L’intelligenza artificiale e la deficienza naturale del superbonus

Piercamillo Falasca
23/01/2025
Orizzonti
https://twitter.com/lucianocapone/status/1882356151800475733

Non dovremmo parlare d’altro, in Italia, e cioè di come il nostro Paese con il Superbonus ha bruciato le risorse sufficienti a realizzare un piano di investimento nell’innovazione di livello paragonabile a quello lanciato da Donald Trump sull’IA. Luciano Capone lo ha sintetizzato con una lucidità spietata, e nelle parole del giornalista (e autore con Carlo Stagnaro del libro “Superbonus. Come fallisce una nazione“) si racchiude tutto il dramma di un paese che ha scelto di immobilizzare risorse in un settore privo di visione strategica, anziché investire nel futuro. Con i miliardi bruciati nel Superbonus, l’Italia avrebbe potuto gettare le basi per diventare una potenza tecnologica, in grado di competere nei settori più avanzati e di posizionarsi come protagonista nell’era dell’intelligenza artificiale. Invece, il nostro paese ha preferito disperdere il suo potenziale in interventi di corto respiro, nel classimo e pastasciuttaro “mattone”, lasciando che la rivoluzione tecnologica si compisse altrove, molto lontano dalle nostre terre.

Un Fondo per l’Intelligenza Artificiale: un’alternativa reale

Se l’Italia avesse destinato anche solo una parte dei 120 miliardi di euro del Superbonus alla creazione di un fondo per l’intelligenza artificiale e l’innovazione tecnologica, oggi il Paese potrebbe trovarsi in una posizione completamente diversa, di fronte a un salto quantico che, se sfruttato, potrebbe in poco tempo sanare vizi, difetti e ritardi di produttività dell’economia nazionale.

Con questi fondi si sarebbe potuto – tra tante altre cose – creare un’infrastruttura tecnologica nazionale, capace di ospitare centri di ricerca avanzata e di attrarre investimenti internazionali, sostenere la nascita di start-up innovative, fornendo loro accesso a capitale e tecnologie all’avanguardia, formare una nuova generazione di lavoratori specializzati, preparati per le professioni del futuro legate all’intelligenza artificiale e alla digitalizzazione, modernizzare settori tradizionali come il manifatturiero, il turismo e l’agricoltura, integrandoli con soluzioni tecnologiche innovative.

Questi interventi avrebbero non solo migliorato la competitività italiana, ma anche generato posti di lavoro qualificati e opportunità di sviluppo sostenibile, posizionando l’Italia come leader europeo nel campo dell’innovazione.

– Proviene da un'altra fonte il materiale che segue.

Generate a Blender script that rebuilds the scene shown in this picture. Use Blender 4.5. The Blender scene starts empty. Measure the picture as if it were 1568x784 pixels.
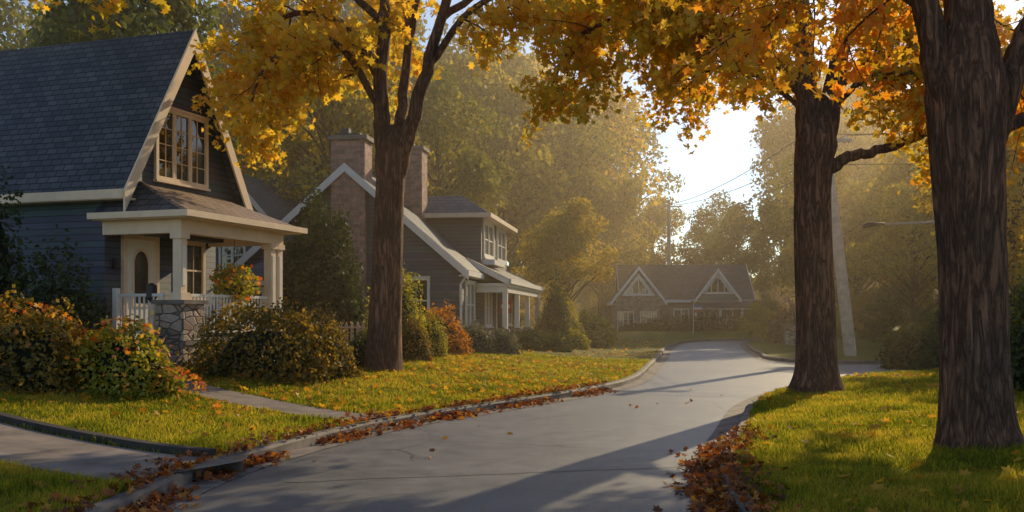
import bpy, math, random
import numpy as np
from mathutils import Vector, noise
rng=np.random.default_rng(7); random.seed(7)
scene=bpy.context.scene
R=math.radians
# ------------------------------------------------------------------ materials
def newmat(name):
    m=bpy.data.materials.new(name); m.use_nodes=True
    nt=m.node_tree; nt.nodes.clear()
    o=nt.nodes.new('ShaderNodeOutputMaterial'); return m,nt,o
def N(nt,t,**kw):
    n=nt.nodes.new(t)
    for k,v in kw.items():
        if k in n.inputs: n.inputs[k].default_value=v
        else: setattr(n,k,v)
    return n
def ramp(nt,fac,stops):
    r=nt.nodes.new('ShaderNodeValToRGB'); e=r.color_ramp.elements
    while len(e)<len(stops): e.new(0.5)
    for i,(p,c) in enumerate(stops):
        e[i].position=p; e[i].color=(c[0],c[1],c[2],1)
    nt.links.new(fac,r.inputs[0]); return r.outputs[0]
def math_(nt,op,a,b=None,c=None):
    n=nt.nodes.new('ShaderNodeMath'); n.operation=op
    for i,v in enumerate((a,b,c)):
        if v is None: continue
        if isinstance(v,(int,float)): n.inputs[i].default_value=v
        else: nt.links.new(v,n.inputs[i])
    return n.outputs[0]
def mixc(nt,f,a,b,mode='MIX'):
    n=nt.nodes.new('ShaderNodeMix'); n.data_type='RGBA'; n.blend_type=mode
    for i,v in ((0,f),(6,a),(7,b)):
        if isinstance(v,(int,float)): n.inputs[i].default_value=v
        elif isinstance(v,tuple): n.inputs[i].default_value=(v[0],v[1],v[2],1)
        else: nt.links.new(v,n.inputs[i])
    return n.outputs[2]
def noise_(nt,vec,scale,detail=4,rough=.6,dist=0):
    n=N(nt,'ShaderNodeTexNoise',Scale=scale,Detail=detail,Roughness=rough,Distortion=dist)
    nt.links.new(vec,n.inputs['Vector']); return n.outputs[0]
def coords(nt,scale=None):
    t=nt.nodes.new('ShaderNodeTexCoord').outputs['Object']
    if scale:
        m=nt.nodes.new('ShaderNodeMapping'); m.inputs['Scale'].default_value=scale
        nt.links.new(t,m.inputs[0]); return m.outputs[0]
    return t
def finish(nt,o,col,rough=.7,h=None,bs=.3,bd=.02,spec=.4):
    p=nt.nodes.new('ShaderNodeBsdfPrincipled')
    if isinstance(col,tuple): p.inputs['Base Color'].default_value=(*col,1)
    else: nt.links.new(col,p.inputs['Base Color'])
    if isinstance(rough,(int,float)): p.inputs['Roughness'].default_value=rough
    else: nt.links.new(rough,p.inputs['Roughness'])
    p.inputs['Specular IOR Level'].default_value=spec
    if h is not None:
        b=N(nt,'ShaderNodeBump',Strength=bs,Distance=bd); nt.links.new(h,b.inputs['Height']); nt.links.new(b.outputs[0],p.inputs['Normal'])
    nt.links.new(p.outputs[0],o.inputs[0]); return p
def m_plain(name,col,rough=.6,var=.25,scale=6,spec=.4):
    m,nt,o=newmat(name); v=coords(nt); n=noise_(nt,v,scale)
    c=ramp(nt,n,[(.3,tuple(x*(1-var) for x in col)),(.7,tuple(min(1,x*(1+var)) for x in col))])
    finish(nt,o,c,rough,n,.15,.01,spec); return m
def m_siding(name,col):
    m,nt,o=newmat(name); v=coords(nt)
    s=nt.nodes.new('ShaderNodeSeparateXYZ'); nt.links.new(v,s.inputs[0])
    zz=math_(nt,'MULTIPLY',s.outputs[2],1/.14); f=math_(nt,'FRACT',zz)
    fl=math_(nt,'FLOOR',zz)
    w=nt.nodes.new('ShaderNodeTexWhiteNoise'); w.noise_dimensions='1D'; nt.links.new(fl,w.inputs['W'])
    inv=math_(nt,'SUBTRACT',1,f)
    n=noise_(nt,coords(nt,(1,1,9)),3)
    base=ramp(nt,n,[(.3,tuple(x*.8 for x in col)),(.7,tuple(x*1.2 for x in col))])
    base=mixc(nt,.25,base,w.outputs[1],'SOFT_LIGHT')
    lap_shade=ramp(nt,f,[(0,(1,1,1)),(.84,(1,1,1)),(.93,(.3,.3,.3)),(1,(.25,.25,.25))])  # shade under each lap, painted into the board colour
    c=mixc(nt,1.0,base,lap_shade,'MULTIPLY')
    finish(nt,o,c,.6,inv,1.0,.025); return m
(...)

Invece, il Superbonus ha immobilizzato le risorse in un settore che da decenni rappresenta un freno per la crescita del Paese. L’edilizia, pur essendo importante, non può essere il motore principale dello sviluppo economico. La scelta di concentrare miliardi di euro in bonus edilizi ha portato a una bolla di lavori spesso eseguiti male, truffe diffuse e un sistema che ha premiato il profitto immediato a scapito della qualità e della visione a lungo termine.

Il problema non è solo economico, ma culturale. In Italia, investire nel “mattone” viene ancora percepito come una scelta sicura, un rifugio per le risorse, a discapito di settori più ambiziosi ma essenziali per il futuro. Questa mentalità ha trasformato il Superbonus in un simbolo della nostra incapacità di adattarci ai tempi.

Un futuro che possiamo ancora scegliere

Il fallimento del Superbonus dovrebbe servire da monito: l’Italia non può permettersi di sprecare altre occasioni. Le risorse pubbliche devono essere investite in modo strategico, puntando su settori capaci di generare crescita sostenibile e di posizionare il paese tra i leader globali dell’innovazione.

Non è troppo tardi per cambiare rotta. Il mondo dell’intelligenza artificiale, delle tecnologie avanzate e della digitalizzazione è ancora in piena evoluzione. L’Italia (come tutta Europa) ha ancora le capacità, le competenze e il talento per giocare un ruolo di primo piano, ma deve avere il coraggio di abbandonare i vecchi paradigmi e abbracciare il futuro. Non possiamo più permetterci di guardare indietro. È tempo di investire in ciò che conta davvero: l’innovazione, la tecnologia e le competenze.

L’Italia deve scegliere, e con essa l’intero continente europeo.